STUDY: Facebook Delivers More Social Commerce Conversions, But Pinterest Users Spend More

Facebook delivers much higher conversion rates than Pinterest or Twitter in terms of social commerce sales, but the average order value is highest for Pinterest users, followed by those referred by Facebook and Twitter, according to a new report by customer experience engine Monetate.

Monetate found that the conversion rate from Facebook referrals was 1.08 percent far ahead of those of Pinterest (0.36 percent) and Twitter (0.22 percent), but well behind non-social-network referrers such as search engines.

But when it came to the average order value from successful social conversions, Pinterest topped the list at $80.54, significantly ahead of Facebook ($71.26) and Twitter ($70.17).

Monetate also offered the following takeaways for brands looking to improve their social commerce results:

  • Take a step back to evaluate the different social traffic sources leading people to your website. Then figure out exactly how much impact each social network is having on those visits. Examine each segment, and look for deviations. For instance, maybe you discover that Facebook visitors are interested in reading ratings and reviews. If so, create a website experience for them that puts reviews front and center. Simply observing the behavior of social traffic can reveal a lot bout visitors, and put you in a better position to respond.
  • Create a customer segment for each social referrer to drive higher conversions. An example: Two sister retail brands noticed that their respective traffic coming from Pinterest wasn’t converting well on-site. To help these visitors remain engaged, each brand tested its own can’t-miss, sitewide banner that promoted a one-day, 15 percent off discount just for the Pinterest segment. The time-limited offer proved sticky, helping one brand achieve a 94 percent lift in conversion, along with a 101 percent lift in new customer acquisition. And the test worked just as well for its sister brand, generating a 90 percent conversion lift.
  • Rather than using “like this product” across the entire website or on random products, leverage known customer behavior, such as previously purchased or reviewed products, to increase the likelihood of a Facebook interaction.
  • Implement social login to keep customers on your website longer, creating more opportunities for you to present the right message to the right person at the right time. Offering social login can also provide additional data about your customers — such as birthdays, gender, and interests — that can be used to create more relevant experiences during returning visits.
  • Provide interesting content or insider deals and promotions for your social media fans, which can lead to more engaged customers. For instance, a percentage-off coupon for Facebook fans could drive conversions and lead to shoppers sharing their experiences across their networks.
  • Come up with new ways for visitors to participate on your website, including ratings and reviews, customer testimonials, or product idea submissions, and be sure to make them easily shareable on Facebook, Twitter, and other social networks.
  • Give visitors even more reasons to share. For instance, offer customer reward points or dollars for on-site social behavior that drives sales, such as sharing product detail pages, special offers, or flash sales.
  • Don’t overlook simple but proven tactics: Badge your “most liked” products, and use a lightbox to suggest in-stock alternatives for sold-out products or expired offers driven to your website from social networks.

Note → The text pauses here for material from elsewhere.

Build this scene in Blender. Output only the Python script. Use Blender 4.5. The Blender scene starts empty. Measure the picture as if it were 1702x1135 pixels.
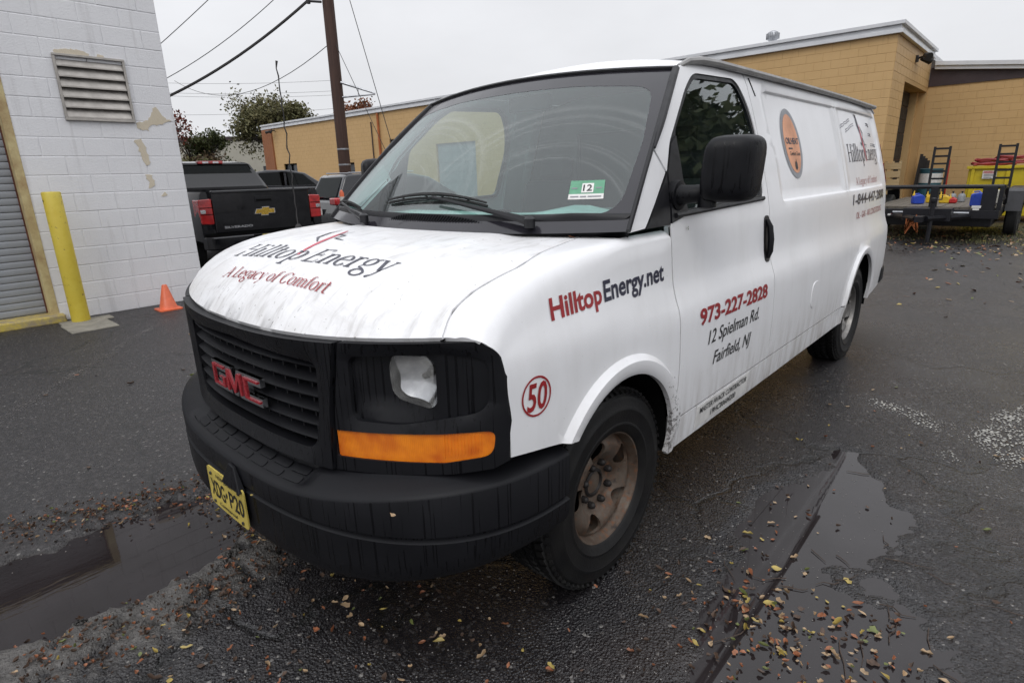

Monetate Vice President of Marketing Blair Lyon said:

As marketers know, data can tell a story, and the EQ1 2013 tells the story of a fast-growing ecommerce market where companies face growing opportunities and challenges. We focused this EQ on social commerce since the data show that companies have not yet cracked the code in leveraging social media to drive ecommerce traffic. We know that social media plays an important role in influencing social purchases — to what degree brands are able to leverage social to build loyalty is the next big question.